Hal ini dapat terjadi karena banyak faktor, utamanya disebabkan politik devide et impera yang diterapkan Eropa serta gelombang besar kedatangan kaum terpelajar Arab ke Barat untuk belajar. Di sana mereka menemukan fakta bahwa setiap suku dan bangsa di Eropa juga berupaya menjadi negara berdaulat. Ditambah lagi meningkatnya ketidakpercayaan kaum terpelajar terhadap institusi khilafah yang waktu itu dinilai gagal dalam menjaga keutuhan wilayahnya sendiri pasca kekalahan terus menerus yang dialami Ottoman.
Lima puluh tahun pertama abad 20 panggung politik Mesir dipenuhi gerakan revolusioner anti imperialisme. Terutama saat Kerajaan Britania mengumumkan secara resmi masuknya Mesir ke dalam wilayah persemakmuran Inggris di tahun 1914. Pihak imperialis segera menghapus jabatan Khedive (pemimpin pemerintah Mesir yang dibuat Ottoman) dan menggantikannya dengan jabatan sultan (yang bisa menjamin semua kepentingan Inggris di Mesir).

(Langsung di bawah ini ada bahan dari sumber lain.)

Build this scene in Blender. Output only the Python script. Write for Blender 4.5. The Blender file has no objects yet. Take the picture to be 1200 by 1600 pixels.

Mengelola Terusan Suez adalah kepentingan kapital utama yang menjadi fokus Inggris. Sejak mayoritas sahamnya dijual oleh Khedive Ismail Pasha ke Kerajaan Inggris tahun 1875, Terusan Suez adalah jalur terpenting lalu lintas ekonomi negara persemakmuran Inggris yang tersebar di banyak benua, jalur kapal yang paling dekat dari dan ke Inggris adalah lewat rute Terusan Suez. Maka Mesir harus ‘diamankan’–bagaimanapun caranya.
Pengaruh Kolonialisme
Keberadaan Inggris dengan instrumen kolonialnya di Mesir saat itu semakin membuat jengah penduduk lokal. Perusahaan asing dinilai telah mengeruk keuntungan yang sangat besar dari sumber daya Mesir, sementara rakyat proletariat hanya bisa menyaksikan praktek kapitalisme terjadi di depan mata mereka sendiri. Keberlangsungan aktivitas perusahaan asing ini mendapat perlindungan dari kekuatan militer Inggris langsung. Sementara itu pemangku jabatan lokal hanya membebek pada kepentingan-kepentingan asing bahkan turut serta menikmati hasil eksploitasi tenaga rakyat dan sumber daya negara itu.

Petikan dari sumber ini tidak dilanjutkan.